>>>
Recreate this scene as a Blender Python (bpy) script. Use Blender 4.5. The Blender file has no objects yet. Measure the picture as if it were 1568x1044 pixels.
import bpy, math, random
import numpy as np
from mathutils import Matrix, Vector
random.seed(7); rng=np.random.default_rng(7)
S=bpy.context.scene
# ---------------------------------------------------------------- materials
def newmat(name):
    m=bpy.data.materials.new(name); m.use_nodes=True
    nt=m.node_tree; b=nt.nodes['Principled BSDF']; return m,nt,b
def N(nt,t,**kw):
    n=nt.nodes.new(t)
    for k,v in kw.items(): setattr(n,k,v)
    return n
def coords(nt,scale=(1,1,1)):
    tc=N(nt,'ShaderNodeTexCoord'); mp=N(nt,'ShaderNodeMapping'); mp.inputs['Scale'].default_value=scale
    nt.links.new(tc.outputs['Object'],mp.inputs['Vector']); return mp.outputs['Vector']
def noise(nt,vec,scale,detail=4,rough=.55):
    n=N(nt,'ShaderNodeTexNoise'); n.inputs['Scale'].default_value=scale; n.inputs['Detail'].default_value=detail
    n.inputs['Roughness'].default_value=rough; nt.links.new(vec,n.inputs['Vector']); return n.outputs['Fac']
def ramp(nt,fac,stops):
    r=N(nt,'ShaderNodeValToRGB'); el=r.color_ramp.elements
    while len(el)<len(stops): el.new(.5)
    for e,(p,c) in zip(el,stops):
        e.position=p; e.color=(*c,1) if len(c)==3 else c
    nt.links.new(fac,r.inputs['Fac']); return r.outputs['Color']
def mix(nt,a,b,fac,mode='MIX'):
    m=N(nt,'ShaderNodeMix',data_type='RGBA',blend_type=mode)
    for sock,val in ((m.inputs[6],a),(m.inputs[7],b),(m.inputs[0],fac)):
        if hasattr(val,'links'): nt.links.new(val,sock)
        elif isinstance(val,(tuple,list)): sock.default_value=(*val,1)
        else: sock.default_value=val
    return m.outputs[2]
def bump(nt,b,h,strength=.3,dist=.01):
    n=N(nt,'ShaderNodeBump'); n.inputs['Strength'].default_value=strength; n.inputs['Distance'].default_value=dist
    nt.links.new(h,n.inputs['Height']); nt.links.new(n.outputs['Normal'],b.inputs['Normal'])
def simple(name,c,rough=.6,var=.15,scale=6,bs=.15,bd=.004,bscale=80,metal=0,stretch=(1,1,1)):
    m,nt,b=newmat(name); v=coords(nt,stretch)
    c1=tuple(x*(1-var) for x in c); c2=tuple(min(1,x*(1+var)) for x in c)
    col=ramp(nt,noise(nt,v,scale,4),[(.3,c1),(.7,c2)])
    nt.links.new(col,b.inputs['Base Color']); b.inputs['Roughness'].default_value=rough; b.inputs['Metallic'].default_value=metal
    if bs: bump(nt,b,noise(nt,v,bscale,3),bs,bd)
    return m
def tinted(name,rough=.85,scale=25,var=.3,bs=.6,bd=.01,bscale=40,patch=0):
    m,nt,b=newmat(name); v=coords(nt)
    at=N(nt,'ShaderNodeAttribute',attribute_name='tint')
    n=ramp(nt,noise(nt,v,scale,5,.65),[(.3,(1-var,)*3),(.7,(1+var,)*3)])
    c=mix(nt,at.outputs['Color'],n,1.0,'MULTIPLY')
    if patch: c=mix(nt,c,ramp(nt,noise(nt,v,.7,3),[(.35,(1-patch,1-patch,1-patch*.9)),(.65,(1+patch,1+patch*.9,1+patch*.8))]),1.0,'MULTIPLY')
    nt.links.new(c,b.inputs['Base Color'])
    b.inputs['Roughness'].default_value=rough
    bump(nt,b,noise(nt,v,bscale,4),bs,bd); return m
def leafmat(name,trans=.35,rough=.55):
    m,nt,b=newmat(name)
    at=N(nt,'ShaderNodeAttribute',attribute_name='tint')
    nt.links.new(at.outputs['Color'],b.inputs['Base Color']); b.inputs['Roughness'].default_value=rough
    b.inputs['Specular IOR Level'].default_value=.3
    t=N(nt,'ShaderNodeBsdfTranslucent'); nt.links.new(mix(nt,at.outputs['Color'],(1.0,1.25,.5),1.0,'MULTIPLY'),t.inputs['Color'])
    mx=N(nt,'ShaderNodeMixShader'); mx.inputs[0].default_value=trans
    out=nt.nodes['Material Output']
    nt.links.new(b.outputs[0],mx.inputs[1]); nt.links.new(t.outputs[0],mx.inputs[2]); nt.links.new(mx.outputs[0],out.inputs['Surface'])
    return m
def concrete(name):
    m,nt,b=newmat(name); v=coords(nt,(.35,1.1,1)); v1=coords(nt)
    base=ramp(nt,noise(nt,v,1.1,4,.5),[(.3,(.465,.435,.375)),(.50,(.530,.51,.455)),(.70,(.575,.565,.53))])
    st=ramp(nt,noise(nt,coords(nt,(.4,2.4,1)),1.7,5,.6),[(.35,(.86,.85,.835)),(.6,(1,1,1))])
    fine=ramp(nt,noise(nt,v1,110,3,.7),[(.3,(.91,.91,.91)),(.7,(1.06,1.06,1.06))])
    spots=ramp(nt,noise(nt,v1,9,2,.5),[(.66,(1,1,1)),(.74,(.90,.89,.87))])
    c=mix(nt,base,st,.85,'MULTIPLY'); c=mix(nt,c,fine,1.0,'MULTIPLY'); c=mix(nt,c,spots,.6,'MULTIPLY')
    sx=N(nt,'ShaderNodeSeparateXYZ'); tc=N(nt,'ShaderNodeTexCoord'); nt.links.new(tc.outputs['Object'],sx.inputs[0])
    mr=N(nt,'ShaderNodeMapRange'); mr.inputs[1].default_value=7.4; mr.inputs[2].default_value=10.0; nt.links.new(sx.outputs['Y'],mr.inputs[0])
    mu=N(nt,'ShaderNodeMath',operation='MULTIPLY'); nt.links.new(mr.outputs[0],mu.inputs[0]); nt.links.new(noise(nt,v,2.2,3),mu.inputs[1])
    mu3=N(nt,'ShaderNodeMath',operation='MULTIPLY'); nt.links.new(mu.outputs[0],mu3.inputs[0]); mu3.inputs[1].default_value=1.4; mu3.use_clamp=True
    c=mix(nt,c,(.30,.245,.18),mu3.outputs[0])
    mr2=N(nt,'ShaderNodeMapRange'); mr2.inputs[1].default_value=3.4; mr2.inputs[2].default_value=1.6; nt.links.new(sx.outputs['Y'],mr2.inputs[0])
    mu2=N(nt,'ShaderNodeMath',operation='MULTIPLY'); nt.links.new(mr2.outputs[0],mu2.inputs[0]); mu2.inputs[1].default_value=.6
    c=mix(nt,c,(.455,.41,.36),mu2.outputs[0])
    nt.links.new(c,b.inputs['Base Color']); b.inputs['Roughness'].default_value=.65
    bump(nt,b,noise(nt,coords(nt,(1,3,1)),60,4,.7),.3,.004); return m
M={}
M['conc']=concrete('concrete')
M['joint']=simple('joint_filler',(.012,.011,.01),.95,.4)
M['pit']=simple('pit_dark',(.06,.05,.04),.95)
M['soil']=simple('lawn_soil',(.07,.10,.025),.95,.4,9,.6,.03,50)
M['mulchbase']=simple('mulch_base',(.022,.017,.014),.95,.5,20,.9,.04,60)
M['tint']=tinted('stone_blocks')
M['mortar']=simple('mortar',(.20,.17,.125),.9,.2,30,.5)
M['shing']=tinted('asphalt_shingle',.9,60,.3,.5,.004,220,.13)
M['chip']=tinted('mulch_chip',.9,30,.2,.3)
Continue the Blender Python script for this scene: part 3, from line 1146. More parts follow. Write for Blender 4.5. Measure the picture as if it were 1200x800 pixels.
<<<
* _What is required_:
Above are the records; retype every one exactly.

* _Result of the task_:
Recreate this scene as a Blender Python (bpy) script. Use Blender 4.5. The Blender file has no objects yet. Measure the picture as if it were 1568x1044 pixels.
import bpy, math, random
import numpy as np
from mathutils import Matrix, Vector
random.seed(7); rng=np.random.default_rng(7)
S=bpy.context.scene
# ---------------------------------------------------------------- materials
def newmat(name):
    m=bpy.data.materials.new(name); m.use_nodes=True
    nt=m.node_tree; b=nt.nodes['Principled BSDF']; return m,nt,b
def N(nt,t,**kw):
    n=nt.nodes.new(t)
    for k,v in kw.items(): setattr(n,k,v)
    return n
def coords(nt,scale=(1,1,1)):
    tc=N(nt,'ShaderNodeTexCoord'); mp=N(nt,'ShaderNodeMapping'); mp.inputs['Scale'].default_value=scale
    nt.links.new(tc.outputs['Object'],mp.inputs['Vector']); return mp.outputs['Vector']
def noise(nt,vec,scale,detail=4,rough=.55):
    n=N(nt,'ShaderNodeTexNoise'); n.inputs['Scale'].default_value=scale; n.inputs['Detail'].default_value=detail
    n.inputs['Roughness'].default_value=rough; nt.links.new(vec,n.inputs['Vector']); return n.outputs['Fac']
def ramp(nt,fac,stops):
    r=N(nt,'ShaderNodeValToRGB'); el=r.color_ramp.elements
    while len(el)<len(stops): el.new(.5)
    for e,(p,c) in zip(el,stops):
        e.position=p; e.color=(*c,1) if len(c)==3 else c
    nt.links.new(fac,r.inputs['Fac']); return r.outputs['Color']
def mix(nt,a,b,fac,mode='MIX'):
    m=N(nt,'ShaderNodeMix',data_type='RGBA',blend_type=mode)
    for sock,val in ((m.inputs[6],a),(m.inputs[7],b),(m.inputs[0],fac)):
        if hasattr(val,'links'): nt.links.new(val,sock)
        elif isinstance(val,(tuple,list)): sock.default_value=(*val,1)
        else: sock.default_value=val
    return m.outputs[2]
def bump(nt,b,h,strength=.3,dist=.01):
    n=N(nt,'ShaderNodeBump'); n.inputs['Strength'].default_value=strength; n.inputs['Distance'].default_value=dist
    nt.links.new(h,n.inputs['Height']); nt.links.new(n.outputs['Normal'],b.inputs['Normal'])
def simple(name,c,rough=.6,var=.15,scale=6,bs=.15,bd=.004,bscale=80,metal=0,stretch=(1,1,1)):
    m,nt,b=newmat(name); v=coords(nt,stretch)
    c1=tuple(x*(1-var) for x in c); c2=tuple(min(1,x*(1+var)) for x in c)
    col=ramp(nt,noise(nt,v,scale,4),[(.3,c1),(.7,c2)])
    nt.links.new(col,b.inputs['Base Color']); b.inputs['Roughness'].default_value=rough; b.inputs['Metallic'].default_value=metal
    if bs: bump(nt,b,noise(nt,v,bscale,3),bs,bd)
    return m
def tinted(name,rough=.85,scale=25,var=.3,bs=.6,bd=.01,bscale=40,patch=0):
    m,nt,b=newmat(name); v=coords(nt)
    at=N(nt,'ShaderNodeAttribute',attribute_name='tint')
    n=ramp(nt,noise(nt,v,scale,5,.65),[(.3,(1-var,)*3),(.7,(1+var,)*3)])
    c=mix(nt,at.outputs['Color'],n,1.0,'MULTIPLY')
    if patch: c=mix(nt,c,ramp(nt,noise(nt,v,.7,3),[(.35,(1-patch,1-patch,1-patch*.9)),(.65,(1+patch,1+patch*.9,1+patch*.8))]),1.0,'MULTIPLY')
    nt.links.new(c,b.inputs['Base Color'])
    b.inputs['Roughness'].default_value=rough
    bump(nt,b,noise(nt,v,bscale,4),bs,bd); return m
def leafmat(name,trans=.35,rough=.55):
    m,nt,b=newmat(name)
    at=N(nt,'ShaderNodeAttribute',attribute_name='tint')
    nt.links.new(at.outputs['Color'],b.inputs['Base Color']); b.inputs['Roughness'].default_value=rough
    b.inputs['Specular IOR Level'].default_value=.3
    t=N(nt,'ShaderNodeBsdfTranslucent'); nt.links.new(mix(nt,at.outputs['Color'],(1.0,1.25,.5),1.0,'MULTIPLY'),t.inputs['Color'])
    mx=N(nt,'ShaderNodeMixShader'); mx.inputs[0].default_value=trans
    out=nt.nodes['Material Output']
    nt.links.new(b.outputs[0],mx.inputs[1]); nt.links.new(t.outputs[0],mx.inputs[2]); nt.links.new(mx.outputs[0],out.inputs['Surface'])
    return m
def concrete(name):
    m,nt,b=newmat(name); v=coords(nt,(.35,1.1,1)); v1=coords(nt)
    base=ramp(nt,noise(nt,v,1.1,4,.5),[(.3,(.465,.435,.375)),(.50,(.530,.51,.455)),(.70,(.575,.565,.53))])
    st=ramp(nt,noise(nt,coords(nt,(.4,2.4,1)),1.7,5,.6),[(.35,(.86,.85,.835)),(.6,(1,1,1))])
    fine=ramp(nt,noise(nt,v1,110,3,.7),[(.3,(.91,.91,.91)),(.7,(1.06,1.06,1.06))])
    spots=ramp(nt,noise(nt,v1,9,2,.5),[(.66,(1,1,1)),(.74,(.90,.89,.87))])
    c=mix(nt,base,st,.85,'MULTIPLY'); c=mix(nt,c,fine,1.0,'MULTIPLY'); c=mix(nt,c,spots,.6,'MULTIPLY')
    sx=N(nt,'ShaderNodeSeparateXYZ'); tc=N(nt,'ShaderNodeTexCoord'); nt.links.new(tc.outputs['Object'],sx.inputs[0])
    mr=N(nt,'ShaderNodeMapRange'); mr.inputs[1].default_value=7.4; mr.inputs[2].default_value=10.0; nt.links.new(sx.outputs['Y'],mr.inputs[0])
    mu=N(nt,'ShaderNodeMath',operation='MULTIPLY'); nt.links.new(mr.outputs[0],mu.inputs[0]); nt.links.new(noise(nt,v,2.2,3),mu.inputs[1])
    mu3=N(nt,'ShaderNodeMath',operation='MULTIPLY'); nt.links.new(mu.outputs[0],mu3.inputs[0]); mu3.inputs[1].default_value=1.4; mu3.use_clamp=True
    c=mix(nt,c,(.30,.245,.18),mu3.outputs[0])
    mr2=N(nt,'ShaderNodeMapRange'); mr2.inputs[1].default_value=3.4; mr2.inputs[2].default_value=1.6; nt.links.new(sx.outputs['Y'],mr2.inputs[0])
    mu2=N(nt,'ShaderNodeMath',operation='MULTIPLY'); nt.links.new(mr2.outputs[0],mu2.inputs[0]); mu2.inputs[1].default_value=.6
    c=mix(nt,c,(.455,.41,.36),mu2.outputs[0])
    nt.links.new(c,b.inputs['Base Color']); b.inputs['Roughness'].default_value=.65
    bump(nt,b,noise(nt,coords(nt,(1,3,1)),60,4,.7),.3,.004); return m
M={}
M['conc']=concrete('concrete')
M['joint']=simple('joint_filler',(.012,.011,.01),.95,.4)
M['pit']=simple('pit_dark',(.06,.05,.04),.95)
M['soil']=simple('lawn_soil',(.07,.10,.025),.95,.4,9,.6,.03,50)
M['mulchbase']=simple('mulch_base',(.022,.017,.014),.95,.5,20,.9,.04,60)
M['tint']=tinted('stone_blocks')
M['mortar']=simple('mortar',(.20,.17,.125),.9,.2,30,.5)
M['shing']=tinted('asphalt_shingle',.9,60,.3,.5,.004,220,.13)
M['chip']=tinted('mulch_chip',.9,30,.2,.3)
Continue the Blender Python script for this scene: part 3, from line 1146. More parts follow. Write for Blender 4.5. Measure the picture as if it were 1200x800 pixels.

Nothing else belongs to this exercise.